「ジョーカー」として快進撃を続ける牧原大
チームが誇るユーティリティーといえば
牧原大成だ。今季から就任した
藤本博史監督が名付けた「ジョーカー」というあだ名も、今やファンに浸透しつつある。今季はまさに切り札的活躍で、規定打席には到達していないものの打率は3割を超えており、交流戦に限っては.383。チャンスに強い打撃を幾度も披露するだけでなく、特筆すべきは守備力で、今季はすでに二塁、三塁、遊撃、中堅の4ポジションで出場。攻守でチームを支える戦力となっている。
育成ドラフト5位で2011年に入団。今では同期の
千賀滉大、
甲斐拓也とともに「育成のホークス」の象徴的存在だ。これまで投手、捕手以外の全ポジションで出場経験があり、19年にはポストシーズンに向けた有事の備えの一環で“第3捕手”としてスタンバイしたこともあった。どこでも守れる万能性は大きな強みである一方、牧原大自身は「いろんなポジションで出場するということは、一つのポジションでレギュラーを獲れてないということ。今年こそはセカンドを取りにいく気持ちでいきたい」と、脱ユーティリティーを今季の目標に掲げたりもしていた。

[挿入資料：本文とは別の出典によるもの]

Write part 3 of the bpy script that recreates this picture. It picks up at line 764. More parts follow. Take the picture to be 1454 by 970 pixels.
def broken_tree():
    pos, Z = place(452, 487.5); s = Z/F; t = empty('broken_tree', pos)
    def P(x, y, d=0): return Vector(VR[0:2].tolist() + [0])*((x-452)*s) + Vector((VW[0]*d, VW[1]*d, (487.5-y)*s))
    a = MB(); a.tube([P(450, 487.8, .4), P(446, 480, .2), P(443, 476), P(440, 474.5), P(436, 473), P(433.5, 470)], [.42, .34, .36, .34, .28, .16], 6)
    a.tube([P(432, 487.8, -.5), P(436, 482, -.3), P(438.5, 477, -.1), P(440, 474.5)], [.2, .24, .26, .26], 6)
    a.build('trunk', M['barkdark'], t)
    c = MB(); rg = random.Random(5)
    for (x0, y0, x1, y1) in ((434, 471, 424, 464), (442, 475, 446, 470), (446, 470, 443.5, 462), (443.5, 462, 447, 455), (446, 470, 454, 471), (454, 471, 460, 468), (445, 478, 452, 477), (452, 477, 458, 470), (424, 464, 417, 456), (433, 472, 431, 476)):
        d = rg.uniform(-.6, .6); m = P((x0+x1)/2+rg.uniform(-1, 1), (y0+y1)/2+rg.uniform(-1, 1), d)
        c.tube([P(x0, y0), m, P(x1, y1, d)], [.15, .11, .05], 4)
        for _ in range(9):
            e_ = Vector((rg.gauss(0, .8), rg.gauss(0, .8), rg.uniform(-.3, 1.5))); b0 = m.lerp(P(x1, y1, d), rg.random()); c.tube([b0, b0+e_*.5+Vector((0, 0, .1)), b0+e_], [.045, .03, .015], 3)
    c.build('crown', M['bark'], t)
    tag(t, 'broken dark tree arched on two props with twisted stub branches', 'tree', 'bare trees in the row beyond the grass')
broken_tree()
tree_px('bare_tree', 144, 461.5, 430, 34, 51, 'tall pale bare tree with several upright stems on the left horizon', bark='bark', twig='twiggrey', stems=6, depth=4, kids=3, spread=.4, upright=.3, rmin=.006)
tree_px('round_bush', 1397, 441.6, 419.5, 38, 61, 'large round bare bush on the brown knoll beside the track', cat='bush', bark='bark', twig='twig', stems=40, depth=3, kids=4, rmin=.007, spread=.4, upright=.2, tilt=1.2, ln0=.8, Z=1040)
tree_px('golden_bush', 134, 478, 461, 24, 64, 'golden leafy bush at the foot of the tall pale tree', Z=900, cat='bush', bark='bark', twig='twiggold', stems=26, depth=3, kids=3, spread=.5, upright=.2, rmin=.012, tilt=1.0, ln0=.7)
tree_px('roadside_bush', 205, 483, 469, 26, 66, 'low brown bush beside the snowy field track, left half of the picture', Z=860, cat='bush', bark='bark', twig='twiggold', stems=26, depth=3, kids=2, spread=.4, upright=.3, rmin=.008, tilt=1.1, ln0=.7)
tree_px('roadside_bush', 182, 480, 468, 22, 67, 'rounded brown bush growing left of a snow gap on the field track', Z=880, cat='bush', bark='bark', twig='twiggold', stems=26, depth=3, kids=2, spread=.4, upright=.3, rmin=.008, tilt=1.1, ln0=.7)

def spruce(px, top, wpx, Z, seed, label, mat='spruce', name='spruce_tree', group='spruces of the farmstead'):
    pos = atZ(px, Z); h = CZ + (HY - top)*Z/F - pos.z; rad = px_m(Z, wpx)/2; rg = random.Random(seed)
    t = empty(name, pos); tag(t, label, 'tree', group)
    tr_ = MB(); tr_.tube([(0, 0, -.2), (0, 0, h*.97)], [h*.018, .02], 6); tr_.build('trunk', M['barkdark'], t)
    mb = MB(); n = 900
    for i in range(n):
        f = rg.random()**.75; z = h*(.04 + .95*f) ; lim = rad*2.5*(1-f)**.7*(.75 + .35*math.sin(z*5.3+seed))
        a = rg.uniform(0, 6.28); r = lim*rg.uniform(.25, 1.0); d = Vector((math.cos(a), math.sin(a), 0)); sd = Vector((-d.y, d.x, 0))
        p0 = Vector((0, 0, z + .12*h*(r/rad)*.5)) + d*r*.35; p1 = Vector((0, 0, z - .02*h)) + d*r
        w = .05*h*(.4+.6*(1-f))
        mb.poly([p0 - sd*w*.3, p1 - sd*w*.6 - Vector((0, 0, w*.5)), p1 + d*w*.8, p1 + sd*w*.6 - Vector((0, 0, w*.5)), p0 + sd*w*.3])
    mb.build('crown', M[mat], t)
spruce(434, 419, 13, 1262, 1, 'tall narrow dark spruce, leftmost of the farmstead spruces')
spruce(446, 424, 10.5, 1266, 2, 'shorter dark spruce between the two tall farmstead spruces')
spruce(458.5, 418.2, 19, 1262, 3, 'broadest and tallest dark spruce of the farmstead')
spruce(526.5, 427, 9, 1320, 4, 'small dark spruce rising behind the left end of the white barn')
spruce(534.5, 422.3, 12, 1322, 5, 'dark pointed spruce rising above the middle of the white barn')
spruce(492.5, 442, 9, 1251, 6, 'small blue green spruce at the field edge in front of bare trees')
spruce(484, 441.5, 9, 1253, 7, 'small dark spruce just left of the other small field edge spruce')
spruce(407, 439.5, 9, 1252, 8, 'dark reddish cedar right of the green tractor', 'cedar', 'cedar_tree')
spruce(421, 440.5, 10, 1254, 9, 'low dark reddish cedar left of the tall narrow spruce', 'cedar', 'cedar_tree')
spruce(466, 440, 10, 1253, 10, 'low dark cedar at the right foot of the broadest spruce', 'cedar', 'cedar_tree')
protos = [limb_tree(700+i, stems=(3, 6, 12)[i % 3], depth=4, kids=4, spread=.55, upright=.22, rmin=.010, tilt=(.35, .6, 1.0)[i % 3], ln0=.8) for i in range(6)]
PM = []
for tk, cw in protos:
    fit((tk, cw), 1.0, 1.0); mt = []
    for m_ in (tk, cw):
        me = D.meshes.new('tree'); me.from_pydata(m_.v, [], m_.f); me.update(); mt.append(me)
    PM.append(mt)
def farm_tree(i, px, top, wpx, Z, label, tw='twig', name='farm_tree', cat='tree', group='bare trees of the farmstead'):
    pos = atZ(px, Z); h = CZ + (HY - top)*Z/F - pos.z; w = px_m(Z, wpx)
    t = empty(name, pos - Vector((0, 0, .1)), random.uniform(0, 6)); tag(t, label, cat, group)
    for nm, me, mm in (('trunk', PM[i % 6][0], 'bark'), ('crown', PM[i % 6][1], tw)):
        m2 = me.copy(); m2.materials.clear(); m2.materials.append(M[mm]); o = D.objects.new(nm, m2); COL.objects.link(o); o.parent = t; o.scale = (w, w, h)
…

レギュラーの固定を理想に掲げる藤本監督だが、どの打順や守備位置でも高パフォーマンスを見せ続ける牧原大の扱いは特別だ。「打ってよし、走ってよし、守ってよし。こっちは『ジョーカー』と言っているけど、ここまでレギュラー以上の仕事をしてくれている」。チームの悲願であるリーグ優勝と日本一奪還に向け、プロ入り12年目の“キングジョーカー”の存在は欠かせない。